Torch, (left) companionway and saloon and (right) galley


Torch is truly beautiful, but we don’t think we’ll be trading in BV for her anytime soon.  If nothing else, the handpump at the galley sink looks far too much like hard work – we both like our foot and electric pumps too much….




Torch
…. and she’d be a nightmare to manoeuvre in reverse too with that long keel and offset propeller.
From NGH’s motor launch Thania, we got another view of the model of Reliance.  The only part of the model that isn’t complete to scale is the mast as a 30+ft mast just would not fit into the boat hall



From the boat hall we took Frank’s advice and walked the short distance to the workshops where the museum staff and volunteers restore old wooden yachts to their former glory.  The yards around the back are littered with dying, drying boats and we wondered how many would make it into the shed in time for restoration and how many of the yachts in the boat hall had had timbers as old, warped and open as some of those we saw on the trailers.

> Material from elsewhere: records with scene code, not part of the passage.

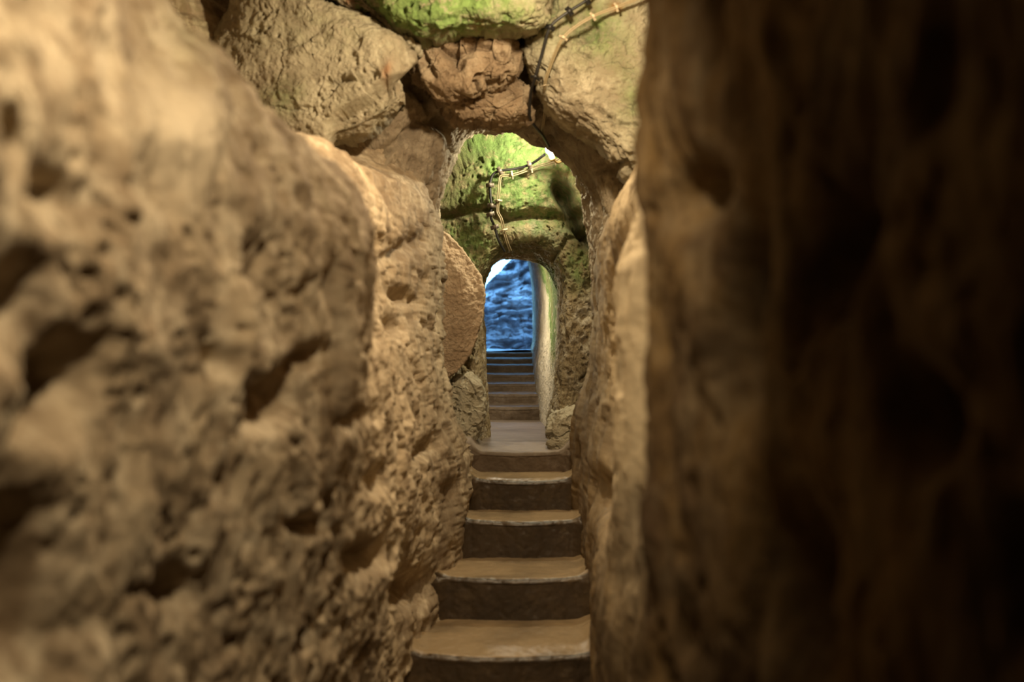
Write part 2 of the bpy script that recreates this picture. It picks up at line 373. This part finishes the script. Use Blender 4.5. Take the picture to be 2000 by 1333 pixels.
# far wall of the small chamber with the tunnel mouth, soffit and the tunnel itself
o2f = [(935, 1000), (938, 870), (936, 700), (932, 600), (936, 550), (957, 508), (985, 486), (1020, 472), (1052, 470), (1078, 488), (1096, 520), (1106, 560), (1104, 640), (1093, 760), (1074, 868), (1072, 1000)]
o2b = [(955, 980), (956, 850), (953, 700), (948, 600), (953, 548), (966, 520), (990, 509), (1030, 510), (1060, 520), (1084, 550), (1093, 590), (1092, 650), (1082, 750), (1068, 850), (1068, 980)]
o3 = [(-.27, -.80), (-.29, -.5), (-.30, -.1), (-.30, .3), (-.27, .52), (-.18, .66), (0, .72), (.15, .70), (.28, .60), (.36, .45), (.385, .25), (.385, 0), (.37, -.25), (.34, -.6), (.32, -.80)]
o4 = [(-.32, -.80), (-.35, -.5), (-.36, -.1), (-.36, .3), (-.34, .6), (-.25, .85), (-.05, .95), (.1, .93), (.22, .85), (.27, .6), (.285, .3), (.27, 0), (.25, -.25), (.25, -.5), (.25, -.80)]
o5 = [(-.45, -.80), (-.45, -.3), (-.45, 0), (-.45, .4), (-.45, .8), (-.35, 1.0), (-.05, 1.1), (.08, 1.05), (.18, .9), (.235, .6), (.245, .3), (.24, 0), (.215, -.1), (.2, -.4), (.2, -.80)]
def xz(pts, Y): return np.array([(x, Y, CZ + z) for x, z in pts])
CR2 = [([(855, 425), (900, 415), (960, 408), (985, 432), (1040, 420), (1110, 425)], 9, -.07), ([(1090, 368), (1110, 400), (1135, 440), (1150, 470)], 13, -.38),
       ([(1150, 455), (1110, 470), (1075, 510)], 4, -.04), ([(1110, 440), (1145, 455)], 9, -.09), ([(1135, 745), (1160, 720)], 5, -.05)]
def relief_far(P, s):
    inside = sst(8.7, 8.95, P[..., 1])
    return rock(P, s, big=0.02, mid=0.020, pit=0.036, small=0.022, fine=0.012, pf=9, sf=24, fac=.006) * (1 - .4 * inside) + (1 - inside) * .010 * billow((P + .02 * perlin(P * 6, 3)[..., None]) * np.array([26, 26, 8.]), 3, s + 33)
def ledge(u, v, P):                       # the upper rock overhangs the lower by a hand
    return .06 * sst(432, 405, v + 10 * perlin(P * 4, 5)) * (P[..., 1] < 8.6) + .05 * blob(u, v, 1010, 455, 80, 18) * (P[..., 1] < 8.6)
def attr_far(u, v, P):
    fr = (P[..., 1] < 8.7)
    moss = (blob(u, v, 930, 340, 90, 110) + blob(u, v, 1000, 290, 110, 40) + .8 * blob(u, v, 900, 470, 60, 50) + .55 * blob(u, v, 1060, 400, 80, 60)
            + .7 * blob(u, v, 1130, 520, 30, 50) + .5 * blob(u, v, 1110, 330, 25, 25)) * fr
    tun = (~fr) * (blob(u, v, 1068, 540, 9, 40, -20) + blob(u, v, 1080, 610, 7, 75))
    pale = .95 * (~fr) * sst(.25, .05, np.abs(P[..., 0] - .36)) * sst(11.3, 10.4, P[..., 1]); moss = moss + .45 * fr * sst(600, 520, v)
    return A(np.clip(1.1 * moss + 5 * tun, 0, 2.5), np.clip(pale, 0, 1), None, u)
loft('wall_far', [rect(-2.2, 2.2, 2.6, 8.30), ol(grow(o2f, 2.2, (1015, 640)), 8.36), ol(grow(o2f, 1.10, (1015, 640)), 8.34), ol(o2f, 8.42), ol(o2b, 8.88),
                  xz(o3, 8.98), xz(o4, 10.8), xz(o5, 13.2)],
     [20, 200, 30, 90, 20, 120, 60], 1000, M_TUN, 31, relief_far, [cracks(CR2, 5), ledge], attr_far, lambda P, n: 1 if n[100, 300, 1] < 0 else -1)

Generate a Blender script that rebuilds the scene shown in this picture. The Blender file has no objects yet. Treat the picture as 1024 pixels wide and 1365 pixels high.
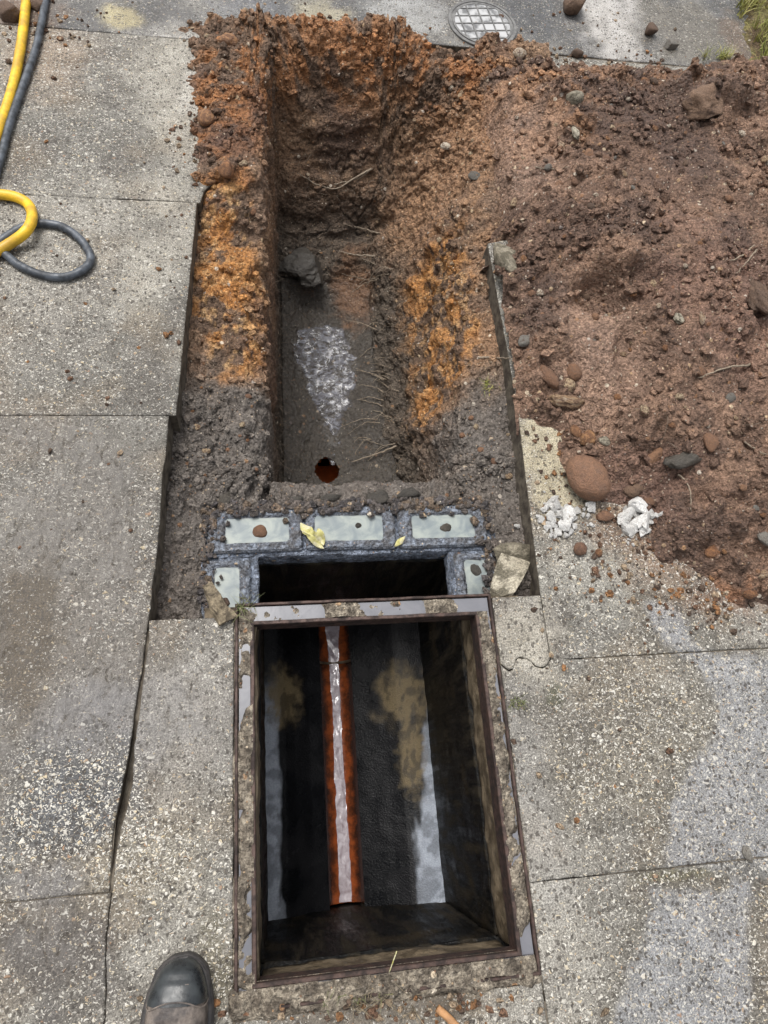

Inside, we found the shed full of boats undergoing or due for restoration work.  It’s slow work with most of it being done by volunteers.  It’s a lovely place to visit, with the smell of newly sawn wood and craftsmen’s beautiful objects being restored, if not to full life afloat, to a state where they can be admired once more.  Quite what Nat and John Herreshoff would think of it we’re not sure.  They don’t appear to have been sentimental about the boats they built – but then, they built so many.  And to restore old boats, whilst a challenge, is not cutting edge technology in the way that they were building yachts on the extremes of design boundaries.  I imagine that if Nat were here today he’d be looking at the AC72s, the foiling catamarans and, next, the foiling monohulls and wondering what loopholes in the design regulations he could find to come up with the next winner and so bring the Auld Mug back to America.

We spent far longer at the Herreshoff Museum than we had expected to.  It was fascinating and well worth the trip up from Newport.  Like most museums you could spend even longer but we had a bus to catch to return to Newport and Blue Velvet.